Chinese/Asian dishes with curry were the first to break down my wall of resistance. Singapore Rice Noodles became a favourite of mine, as did curried squid, clams, beef and other items tossed with different blends of curry. I was hooked on curry. Almost. I confined my curry eating sorties to Chinese origins and poo-pooed all others.

Not until a family friend made Butter Chicken and I was forced into trying some due to propriety and good mannerssinces we were dining at their home did I realize that other non-Chinese curry is very good. Very, very good in fact. Mike is a tremendous cook and his Butter Chicken was top notch. Slowly as time wore on I began to cook more and more curry dishes in my home and experimented with many recipes to arrive at a flavour I liked. Thankfully the flavours I like are well received by my family and the curry dish repertoire grew larger.

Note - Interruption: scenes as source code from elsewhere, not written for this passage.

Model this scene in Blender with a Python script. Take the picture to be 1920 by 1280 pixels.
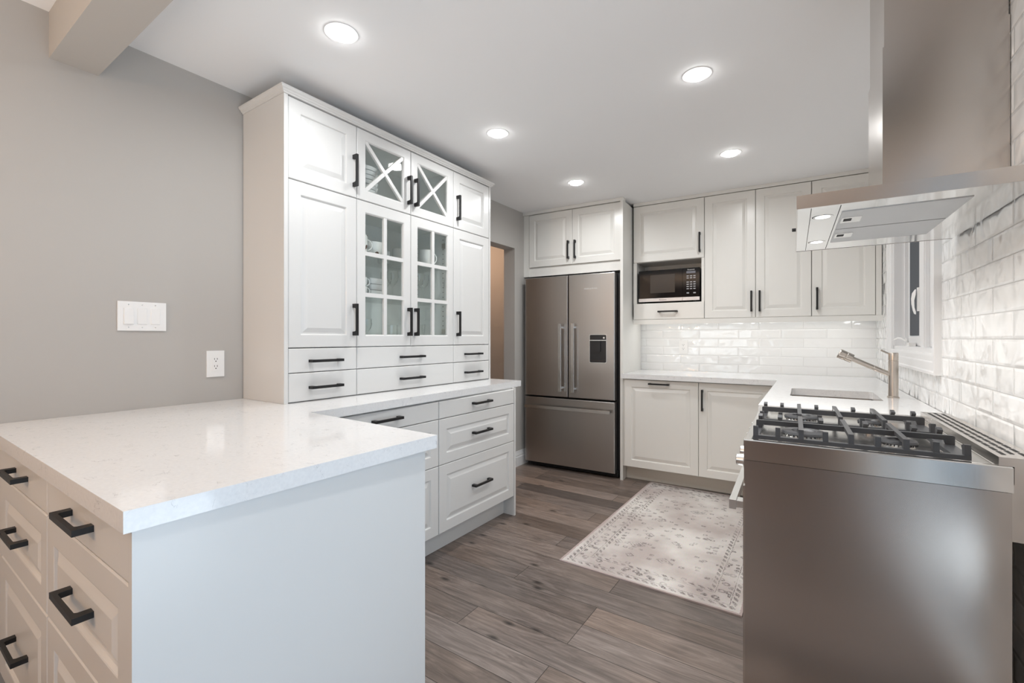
import bpy, bmesh, math, random
from mathutils import Vector, Matrix

# ------------------------------------------------------------------ camera, world, light
for o in list(bpy.data.objects):
    bpy.data.objects.remove(o)
SC = bpy.context.scene
COL = SC.collection
YR = math.radians(30.8)          # camera yaw away from the back wall's normal
DL = math.radians(-3.2)          # the left half of the room is turned a little against the back wall
H = 1.22

cam_d = bpy.data.cameras.new('camera')
cam_d.sensor_fit = 'HORIZONTAL'
cam_d.sensor_width = 36.0
cam_d.lens = 36.0 * 850 / 1920
cam_d.shift_y = -6.0 / 1920
cam_d.clip_start = 0.02
cam = bpy.data.objects.new('camera', cam_d)
COL.objects.link(cam)
cam.location = (0, 0, H)
cam.rotation_euler = (math.radians(90), 0, YR)
SC.camera = cam

SC.view_settings.view_transform = 'Standard'
SC.view_settings.look = 'None'
SC.view_settings.gamma = 1.0
SC.view_settings.use_curve_mapping = False
SC.cycles.transparent_max_bounces = 32
SC.view_settings.exposure = 0.78

world = bpy.data.worlds.new('world')
SC.world = world
world.use_nodes = True
wn = world.node_tree.nodes
wbg = wn.get('Background') or wn.new('ShaderNodeBackground')
wbg.inputs[0].default_value = (0.62, 0.78, 1.0, 1)
wbg.inputs[1].default_value = 1.0


def area(name, loc, rot, sx, sy, power, color, shape='RECTANGLE', spread=180):
    d = bpy.data.lights.new(name, 'AREA')
    d.shape = shape
    d.size = sx
    if shape in ('RECTANGLE', 'ELLIPSE'):
        d.size_y = sy
    d.energy = power
    d.color = color
    d.spread = math.radians(spread)
    o = bpy.data.objects.new(name, d)
    COL.objects.link(o)
    o.location = loc
    o.rotation_euler = rot
    return o


def point(name, loc, power, color, r=0.05):
    d = bpy.data.lights.new(name, 'POINT')
    d.energy = power
    d.color = color
    d.shadow_soft_size = r
    o = bpy.data.objects.new(name, d)
    COL.objects.link(o)
    o.location = loc
    return o


R90 = math.radians(90)
# daylight at the patio door in the right wall (beside the camera) and fill at an unseen window added behind
area('patio_daylight', (1.15, 0.2, 1.15), (0, math.radians(98), 0), 1.7, 2.0, 6.5, (0.58, 0.73, 1.0))
area('patio_ground_bounce', (0.95, 0.2, 0.12), (0, math.radians(145), 0), 0.6, 1.8, 14, (0.82, 0.89, 1.0))
area('rear_window_fill', (-1.35, -3.6, 1.2), (math.radians(120), 0, 0), 1.7, 1.5, 8, (1.0, 0.90, 0.80))
# warm dining lamp behind the camera, an added ceiling fill, and the hall lamp
point('dining_lamp_light', (-1.75, -1.5, 1.72), 21, (1.0, 0.56, 0.25), 0.07)
area('ceiling_fill', (-1.35, -1.0, 0.9), (math.radians(180), 0, 0), 1.4, 1.4, 11, (1.0, 0.90, 0.79))  # added fill facing up to brighten the ceiling, no such lamp stands there
point('hall_lamp_light', (-3.05, 3.75, 2.2), 7, (1.0, 0.66, 0.45), 0.08)

# ------------------------------------------------------------------ frames
FR = {'W': (Vector((0, 0, 0)), 0.0),
      'L': (Vector((0, 0, 0)), DL),
      'R': (Vector((0.62, 4.42, 0)), math.radians(-1.8)),
      'K': (Vector((-0.095, 1.512, 0)), math.radians(-1.0))}


def to_world(fr, p):
    o, a = FR[fr]
    c, s = math.cos(a), math.sin(a)
    return Vector((o.x + c * p[0] - s * p[1], o.y + s * p[0] + c * p[1], p[2]))


# ------------------------------------------------------------------ materials
def nt(name):
    m = bpy.data.materials.new(name)
    m.use_nodes = True
    t = m.node_tree
    return m, t, t.nodes['Principled BSDF'], t.nodes['Material Output']


def N(t, kind, **kw):
    n = t.nodes.new(kind)
    for k, v in kw.items():
        if k.startswith('i_'):
            n.inputs[k[2:].replace('_', ' ')].default_value = v
        else:
            setattr(n, k, v)
    return n


def mat(name, col, rough=0.5, metal=0.0, bump=0.0, bscale=200.0, var=0.0, vscale=3.0, coat=0.0, spec=None):
    m, t, b, o = nt(name)
    b.inputs['Base Color'].default_value = (*col, 1)
    b.inputs['Roughness'].default_value = rough
    b.inputs['Metallic'].default_value = metal
    if coat:
        b.inputs['Coat Weight'].default_value = coat
        b.inputs['Coat Roughness'].default_value = 0.1
    if spec is not None:
        b.inputs['Specular IOR Level'].default_value = spec
    tc = N(t, 'ShaderNodeTexCoord')
    if var:
        n = N(t, 'ShaderNodeTexNoise', i_Scale=vscale, i_Detail=3.0)
        t.links.new(tc.outputs['Object'], n.inputs['Vector'])
        mx = N(t, 'ShaderNodeMix', data_type='RGBA')
        mx.inputs['A'].default_value = (*[c * (1 - var) for c in col], 1)
        mx.inputs['B'].default_value = (*[min(1, c * (1 + var)) for c in col], 1)
        t.links.new(n.outputs['Fac'], mx.inputs['Factor'])
        t.links.new(mx.outputs['Result'], b.inputs['Base Color'])
    if bump:
        n = N(t, 'ShaderNodeTexNoise', i_Scale=bscale, i_Detail=2.0)
        t.links.new(tc.outputs['Object'], n.inputs['Vector'])
        bp = N(t, 'ShaderNodeBump', i_Strength=bump, i_Distance=0.002)
        t.links.new(n.outputs['Fac'], bp.inputs['Height'])
        t.links.new(bp.outputs['Normal'], b.inputs['Normal'])
    return m


def steel(name, col, rough, sx=1.0, sy=1.0, sz=60.0, rvar=0.02, bump=0.0):
    """brushed metal: noise drawn out along the brushing direction"""
    m, t, b, o = nt(name)
    b.inputs['Base Color'].default_value = (*col, 1)
    b.inputs['Metallic'].default_value = 1.0
    tc = N(t, 'ShaderNodeTexCoord')
    mp = N(t, 'ShaderNodeMapping')
    mp.inputs['Scale'].default_value = (sx, sy, sz)
    t.links.new(tc.outputs['Object'], mp.inputs['Vector'])
    n = N(t, 'ShaderNodeTexNoise', i_Scale=8.0, i_Detail=4.0)
    t.links.new(mp.outputs['Vector'], n.inputs['Vector'])
    mr = N(t, 'ShaderNodeMapRange')
    mr.inputs['To Min'].default_value = rough - rvar
    mr.inputs['To Max'].default_value = rough + rvar
    t.links.new(n.outputs['Fac'], mr.inputs['Value'])
    t.links.new(mr.outputs['Result'], b.inputs['Roughness'])
    bp = N(t, 'ShaderNodeBump', i_Strength=bump, i_Distance=0.001)
    t.links.new(n.outputs['Fac'], bp.inputs['Height'])
    t.links.new(bp.outputs['Normal'], b.inputs['Normal'])
    return m


def glass_mat(name, tint=(0.93, 0.96, 0.95), gloss=1.0):
    m, t, b, o = nt(name)
    t.nodes.remove(b)
    tr = N(t, 'ShaderNodeBsdfTransparent')
    tr.inputs['Color'].default_value = (*tint, 1)
    gl = N(t, 'ShaderNodeBsdfGlossy', i_Roughness=0.02)
    lw = N(t, 'ShaderNodeLayerWeight', i_Blend=0.5)
    pw = N(t, 'ShaderNodeMath', operation='POWER')
    pw.inputs[1].default_value = 4.0
    t.links.new(lw.outputs['Facing'], pw.inputs[0])
    mu = N(t, 'ShaderNodeMath', operation='MULTIPLY_ADD', use_clamp=True)
    mu.inputs[1].default_value = 0.8 * gloss
    mu.inputs[2].default_value = 0.035 * gloss
    t.links.new(pw.outputs[0], mu.inputs[0])
    mx = N(t, 'ShaderNodeMixShader')
    t.links.new(mu.outputs[0], mx.inputs[0])
    t.links.new(tr.outputs[0], mx.inputs[1])
    t.links.new(gl.outputs[0], mx.inputs[2])
    t.links.new(mx.outputs[0], o.inputs['Surface'])
    return m


def emit(name, col, s):
    m, t, b, o = nt(name)
    b.inputs['Base Color'].default_value = (0.9, 0.9, 0.9, 1)
    b.inputs['Emission Color'].default_value = (*col, 1)
    b.inputs['Emission Strength'].default_value = s
    return m


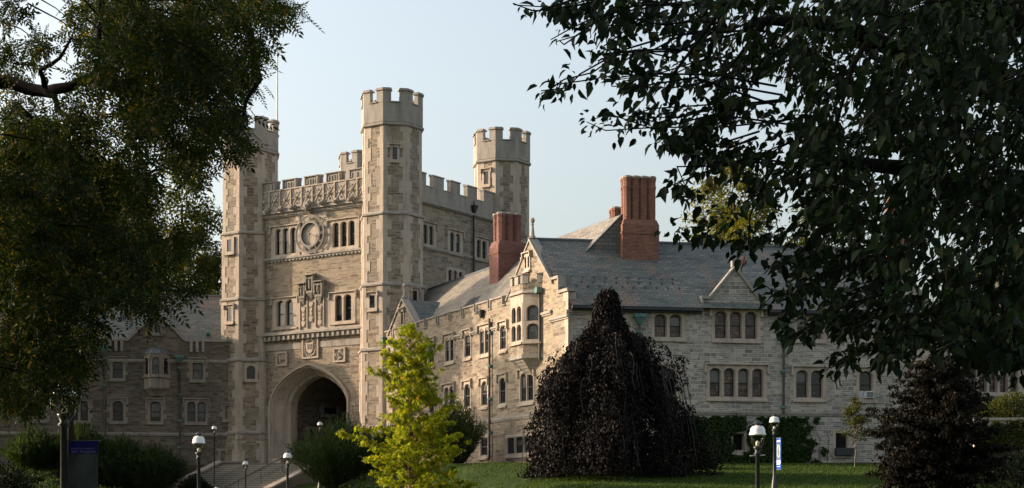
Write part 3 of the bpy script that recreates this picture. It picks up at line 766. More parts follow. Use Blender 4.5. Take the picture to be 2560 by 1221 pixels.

Now in my home I have many different curry pastes and powders to choose from, and often make my own blends to suit what I am trying to cook. Thailand curry. Japanese curry. Indian curry. All curry in fact is well received in my pantry and is prepared often. One of the favourites is a Red Thai Curry Chicken I have been making for a long time (see recipe below). Butter Chicken, Beef Vindaloo, Yellow or Green Thai Curry for pork or shrimp are fantastic, to name but a few.

I usually have Madras Curry. Red, yellow and green Thai curry paste along with Garam Masala and other spice blends waiting their turn to show off on the table. So now I'm a curry nut and use it often and everyone likes them (well not everyone, Ron seems to have an aversion to curry) and I enjoy making them. The smells do linger for a few days I admit, but it is a smell I like so it doesn't bother me.The recipe below is easy to prepare and while not traditional preparation it is a tasty and quick meal to whip up after work and make for great leftovers in the lunch bucket the next day.

2 Tbsp grapeseed oil
2 lb. boneless/skinless chicken thighs cut into bite size pieces, season with salt & pepper
3 cloves garlic, pressed
1 medium onion, minced fine
3 tsp ginger paste
2 tbsp Thai red curry paste (3tbsp is better!))

1 stalk lemongrass cut in large pieces for easy removal

2 400 ml cans coconut milk

juice of 1 fresh lime (hand squeezed)
2 tbsp sugar
3 tbsp fish sauce
1 red pepper, julienned (toothpick thick) 

 1 - 2 cups chicken stock
Heat a large non-stick skillet over high heat and add oil, heat to smoking point, put chicken into hot skillet (I use my T&T Market Cast Iron Wok!!!) and brown well. Remove from pan.
Into hot pan add garlic, ginger, red curry paste and onion sauté until onion is tender, about 2 minutes. During the sauté add chicken broth to deglaze the pan and gather up all chicken flavors. 
Add lemon grass, coconut milk, lime juice, sugar, and fish sauce. Bring to a simmer and add the browned chicken pieces. Bring to simmer and cook for 15 minutes, reducing by a third. 
  Add red peppers and cook for 1 minute.
 Serve with jasmine rice, saffron rice or whatever you like.